[Start Information provided]
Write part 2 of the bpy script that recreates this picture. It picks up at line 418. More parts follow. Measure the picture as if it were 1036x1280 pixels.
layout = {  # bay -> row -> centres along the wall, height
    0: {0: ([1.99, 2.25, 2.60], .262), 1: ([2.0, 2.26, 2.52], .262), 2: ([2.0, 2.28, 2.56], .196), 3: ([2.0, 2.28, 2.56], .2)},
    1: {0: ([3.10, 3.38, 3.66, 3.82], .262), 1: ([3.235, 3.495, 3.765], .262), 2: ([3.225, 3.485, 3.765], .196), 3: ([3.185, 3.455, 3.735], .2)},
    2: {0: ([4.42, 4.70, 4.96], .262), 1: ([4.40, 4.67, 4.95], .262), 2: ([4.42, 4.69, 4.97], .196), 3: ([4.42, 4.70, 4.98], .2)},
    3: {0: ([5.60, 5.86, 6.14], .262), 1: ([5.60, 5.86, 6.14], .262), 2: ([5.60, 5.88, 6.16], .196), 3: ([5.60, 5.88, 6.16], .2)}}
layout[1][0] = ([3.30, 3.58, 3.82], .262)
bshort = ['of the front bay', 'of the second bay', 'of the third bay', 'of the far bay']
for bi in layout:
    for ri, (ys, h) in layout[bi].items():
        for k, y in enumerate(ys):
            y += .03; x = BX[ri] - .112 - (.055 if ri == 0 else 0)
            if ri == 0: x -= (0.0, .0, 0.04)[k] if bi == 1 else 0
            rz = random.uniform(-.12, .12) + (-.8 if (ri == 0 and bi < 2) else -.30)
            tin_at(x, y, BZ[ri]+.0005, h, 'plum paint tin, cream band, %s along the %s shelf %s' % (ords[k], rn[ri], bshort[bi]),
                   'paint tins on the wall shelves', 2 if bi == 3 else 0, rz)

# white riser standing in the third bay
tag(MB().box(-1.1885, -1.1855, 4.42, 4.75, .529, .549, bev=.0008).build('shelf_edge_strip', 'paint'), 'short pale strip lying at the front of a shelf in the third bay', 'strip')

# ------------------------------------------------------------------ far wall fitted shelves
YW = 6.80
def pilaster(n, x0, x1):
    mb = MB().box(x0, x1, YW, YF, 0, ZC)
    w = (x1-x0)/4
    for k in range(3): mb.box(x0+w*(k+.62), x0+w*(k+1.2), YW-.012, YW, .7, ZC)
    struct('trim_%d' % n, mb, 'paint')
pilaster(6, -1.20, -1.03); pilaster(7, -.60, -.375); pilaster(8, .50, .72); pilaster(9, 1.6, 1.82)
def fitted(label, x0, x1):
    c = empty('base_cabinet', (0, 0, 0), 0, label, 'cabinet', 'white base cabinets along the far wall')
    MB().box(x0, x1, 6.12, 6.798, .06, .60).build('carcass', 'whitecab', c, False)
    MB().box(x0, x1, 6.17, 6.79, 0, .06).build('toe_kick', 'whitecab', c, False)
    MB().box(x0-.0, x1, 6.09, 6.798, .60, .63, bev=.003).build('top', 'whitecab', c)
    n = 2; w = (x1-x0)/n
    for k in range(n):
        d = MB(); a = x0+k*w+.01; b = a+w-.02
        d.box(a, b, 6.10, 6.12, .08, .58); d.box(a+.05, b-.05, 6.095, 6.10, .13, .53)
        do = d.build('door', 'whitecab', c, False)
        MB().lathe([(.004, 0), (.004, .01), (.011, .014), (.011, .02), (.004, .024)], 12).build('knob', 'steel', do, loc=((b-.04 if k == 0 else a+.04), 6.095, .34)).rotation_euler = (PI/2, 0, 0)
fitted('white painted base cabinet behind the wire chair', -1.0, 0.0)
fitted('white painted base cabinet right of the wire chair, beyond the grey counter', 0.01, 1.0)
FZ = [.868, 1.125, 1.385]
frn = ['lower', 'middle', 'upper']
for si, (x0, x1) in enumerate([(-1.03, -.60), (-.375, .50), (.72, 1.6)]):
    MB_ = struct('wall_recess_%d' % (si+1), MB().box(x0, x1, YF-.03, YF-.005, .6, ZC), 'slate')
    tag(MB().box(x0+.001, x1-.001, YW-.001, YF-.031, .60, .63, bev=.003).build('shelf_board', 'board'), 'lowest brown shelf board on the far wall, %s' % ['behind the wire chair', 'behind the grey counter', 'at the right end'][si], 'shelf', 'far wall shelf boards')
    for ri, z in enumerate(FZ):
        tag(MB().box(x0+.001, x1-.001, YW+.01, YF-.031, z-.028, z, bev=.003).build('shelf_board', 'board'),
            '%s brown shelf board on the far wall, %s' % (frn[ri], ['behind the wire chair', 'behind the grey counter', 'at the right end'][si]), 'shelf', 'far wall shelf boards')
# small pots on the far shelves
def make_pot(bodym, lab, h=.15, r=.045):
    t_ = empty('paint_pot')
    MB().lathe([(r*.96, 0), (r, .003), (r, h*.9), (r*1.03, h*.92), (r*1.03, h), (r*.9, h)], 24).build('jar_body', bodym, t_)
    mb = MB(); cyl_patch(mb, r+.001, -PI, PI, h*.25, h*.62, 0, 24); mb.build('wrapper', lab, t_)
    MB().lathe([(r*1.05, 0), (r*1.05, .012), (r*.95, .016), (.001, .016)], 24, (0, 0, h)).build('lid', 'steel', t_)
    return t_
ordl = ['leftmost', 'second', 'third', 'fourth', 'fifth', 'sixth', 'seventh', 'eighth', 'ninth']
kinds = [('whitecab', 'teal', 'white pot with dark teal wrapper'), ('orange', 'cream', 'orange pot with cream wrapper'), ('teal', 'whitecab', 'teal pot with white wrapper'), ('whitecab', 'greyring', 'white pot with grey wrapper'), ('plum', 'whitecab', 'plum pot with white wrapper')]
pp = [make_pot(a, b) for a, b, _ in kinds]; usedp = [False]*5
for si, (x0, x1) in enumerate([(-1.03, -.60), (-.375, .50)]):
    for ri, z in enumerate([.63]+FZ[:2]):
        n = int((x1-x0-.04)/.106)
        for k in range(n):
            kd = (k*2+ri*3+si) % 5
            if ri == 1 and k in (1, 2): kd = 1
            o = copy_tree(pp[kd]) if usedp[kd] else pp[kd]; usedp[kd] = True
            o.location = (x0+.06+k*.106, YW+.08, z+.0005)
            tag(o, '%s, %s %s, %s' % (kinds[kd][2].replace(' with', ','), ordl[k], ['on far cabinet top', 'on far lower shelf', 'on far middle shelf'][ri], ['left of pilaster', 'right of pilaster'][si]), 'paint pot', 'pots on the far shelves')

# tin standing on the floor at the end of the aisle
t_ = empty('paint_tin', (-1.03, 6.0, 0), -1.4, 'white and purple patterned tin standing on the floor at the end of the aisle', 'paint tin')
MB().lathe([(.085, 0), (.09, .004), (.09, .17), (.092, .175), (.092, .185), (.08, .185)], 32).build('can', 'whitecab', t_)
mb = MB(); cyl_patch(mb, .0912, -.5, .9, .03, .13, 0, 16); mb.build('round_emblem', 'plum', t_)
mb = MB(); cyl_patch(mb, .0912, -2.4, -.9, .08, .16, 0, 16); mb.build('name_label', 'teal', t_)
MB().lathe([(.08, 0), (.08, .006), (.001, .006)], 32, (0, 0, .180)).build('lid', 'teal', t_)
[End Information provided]
### [Stated exercise]
Your task is to quote all of the data word for word.

### [The completed task]
Write part 2 of the bpy script that recreates this picture. It picks up at line 418. More parts follow. Measure the picture as if it were 1036x1280 pixels.
layout = {  # bay -> row -> centres along the wall, height
    0: {0: ([1.99, 2.25, 2.60], .262), 1: ([2.0, 2.26, 2.52], .262), 2: ([2.0, 2.28, 2.56], .196), 3: ([2.0, 2.28, 2.56], .2)},
    1: {0: ([3.10, 3.38, 3.66, 3.82], .262), 1: ([3.235, 3.495, 3.765], .262), 2: ([3.225, 3.485, 3.765], .196), 3: ([3.185, 3.455, 3.735], .2)},
    2: {0: ([4.42, 4.70, 4.96], .262), 1: ([4.40, 4.67, 4.95], .262), 2: ([4.42, 4.69, 4.97], .196), 3: ([4.42, 4.70, 4.98], .2)},
    3: {0: ([5.60, 5.86, 6.14], .262), 1: ([5.60, 5.86, 6.14], .262), 2: ([5.60, 5.88, 6.16], .196), 3: ([5.60, 5.88, 6.16], .2)}}
layout[1][0] = ([3.30, 3.58, 3.82], .262)
bshort = ['of the front bay', 'of the second bay', 'of the third bay', 'of the far bay']
for bi in layout:
    for ri, (ys, h) in layout[bi].items():
        for k, y in enumerate(ys):
            y += .03; x = BX[ri] - .112 - (.055 if ri == 0 else 0)
            if ri == 0: x -= (0.0, .0, 0.04)[k] if bi == 1 else 0
            rz = random.uniform(-.12, .12) + (-.8 if (ri == 0 and bi < 2) else -.30)
            tin_at(x, y, BZ[ri]+.0005, h, 'plum paint tin, cream band, %s along the %s shelf %s' % (ords[k], rn[ri], bshort[bi]),
                   'paint tins on the wall shelves', 2 if bi == 3 else 0, rz)

# white riser standing in the third bay
tag(MB().box(-1.1885, -1.1855, 4.42, 4.75, .529, .549, bev=.0008).build('shelf_edge_strip', 'paint'), 'short pale strip lying at the front of a shelf in the third bay', 'strip')

# ------------------------------------------------------------------ far wall fitted shelves
YW = 6.80
def pilaster(n, x0, x1):
    mb = MB().box(x0, x1, YW, YF, 0, ZC)
    w = (x1-x0)/4
    for k in range(3): mb.box(x0+w*(k+.62), x0+w*(k+1.2), YW-.012, YW, .7, ZC)
    struct('trim_%d' % n, mb, 'paint')
pilaster(6, -1.20, -1.03); pilaster(7, -.60, -.375); pilaster(8, .50, .72); pilaster(9, 1.6, 1.82)
def fitted(label, x0, x1):
    c = empty('base_cabinet', (0, 0, 0), 0, label, 'cabinet', 'white base cabinets along the far wall')
    MB().box(x0, x1, 6.12, 6.798, .06, .60).build('carcass', 'whitecab', c, False)
    MB().box(x0, x1, 6.17, 6.79, 0, .06).build('toe_kick', 'whitecab', c, False)
    MB().box(x0-.0, x1, 6.09, 6.798, .60, .63, bev=.003).build('top', 'whitecab', c)
    n = 2; w = (x1-x0)/n
    for k in range(n):
        d = MB(); a = x0+k*w+.01; b = a+w-.02
        d.box(a, b, 6.10, 6.12, .08, .58); d.box(a+.05, b-.05, 6.095, 6.10, .13, .53)
        do = d.build('door', 'whitecab', c, False)
        MB().lathe([(.004, 0), (.004, .01), (.011, .014), (.011, .02), (.004, .024)], 12).build('knob', 'steel', do, loc=((b-.04 if k == 0 else a+.04), 6.095, .34)).rotation_euler = (PI/2, 0, 0)
fitted('white painted base cabinet behind the wire chair', -1.0, 0.0)
fitted('white painted base cabinet right of the wire chair, beyond the grey counter', 0.01, 1.0)
FZ = [.868, 1.125, 1.385]
frn = ['lower', 'middle', 'upper']
for si, (x0, x1) in enumerate([(-1.03, -.60), (-.375, .50), (.72, 1.6)]):
    MB_ = struct('wall_recess_%d' % (si+1), MB().box(x0, x1, YF-.03, YF-.005, .6, ZC), 'slate')
    tag(MB().box(x0+.001, x1-.001, YW-.001, YF-.031, .60, .63, bev=.003).build('shelf_board', 'board'), 'lowest brown shelf board on the far wall, %s' % ['behind the wire chair', 'behind the grey counter', 'at the right end'][si], 'shelf', 'far wall shelf boards')
    for ri, z in enumerate(FZ):
        tag(MB().box(x0+.001, x1-.001, YW+.01, YF-.031, z-.028, z, bev=.003).build('shelf_board', 'board'),
            '%s brown shelf board on the far wall, %s' % (frn[ri], ['behind the wire chair', 'behind the grey counter', 'at the right end'][si]), 'shelf', 'far wall shelf boards')
# small pots on the far shelves
def make_pot(bodym, lab, h=.15, r=.045):
    t_ = empty('paint_pot')
    MB().lathe([(r*.96, 0), (r, .003), (r, h*.9), (r*1.03, h*.92), (r*1.03, h), (r*.9, h)], 24).build('jar_body', bodym, t_)
    mb = MB(); cyl_patch(mb, r+.001, -PI, PI, h*.25, h*.62, 0, 24); mb.build('wrapper', lab, t_)
    MB().lathe([(r*1.05, 0), (r*1.05, .012), (r*.95, .016), (.001, .016)], 24, (0, 0, h)).build('lid', 'steel', t_)
    return t_
ordl = ['leftmost', 'second', 'third', 'fourth', 'fifth', 'sixth', 'seventh', 'eighth', 'ninth']
kinds = [('whitecab', 'teal', 'white pot with dark teal wrapper'), ('orange', 'cream', 'orange pot with cream wrapper'), ('teal', 'whitecab', 'teal pot with white wrapper'), ('whitecab', 'greyring', 'white pot with grey wrapper'), ('plum', 'whitecab', 'plum pot with white wrapper')]
pp = [make_pot(a, b) for a, b, _ in kinds]; usedp = [False]*5
for si, (x0, x1) in enumerate([(-1.03, -.60), (-.375, .50)]):
    for ri, z in enumerate([.63]+FZ[:2]):
        n = int((x1-x0-.04)/.106)
        for k in range(n):
            kd = (k*2+ri*3+si) % 5
            if ri == 1 and k in (1, 2): kd = 1
            o = copy_tree(pp[kd]) if usedp[kd] else pp[kd]; usedp[kd] = True
            o.location = (x0+.06+k*.106, YW+.08, z+.0005)
            tag(o, '%s, %s %s, %s' % (kinds[kd][2].replace(' with', ','), ordl[k], ['on far cabinet top', 'on far lower shelf', 'on far middle shelf'][ri], ['left of pilaster', 'right of pilaster'][si]), 'paint pot', 'pots on the far shelves')

# tin standing on the floor at the end of the aisle
t_ = empty('paint_tin', (-1.03, 6.0, 0), -1.4, 'white and purple patterned tin standing on the floor at the end of the aisle', 'paint tin')
MB().lathe([(.085, 0), (.09, .004), (.09, .17), (.092, .175), (.092, .185), (.08, .185)], 32).build('can', 'whitecab', t_)
mb = MB(); cyl_patch(mb, .0912, -.5, .9, .03, .13, 0, 16); mb.build('round_emblem', 'plum', t_)
mb = MB(); cyl_patch(mb, .0912, -2.4, -.9, .08, .16, 0, 16); mb.build('name_label', 'teal', t_)
MB().lathe([(.08, 0), (.08, .006), (.001, .006)], 32, (0, 0, .180)).build('lid', 'teal', t_)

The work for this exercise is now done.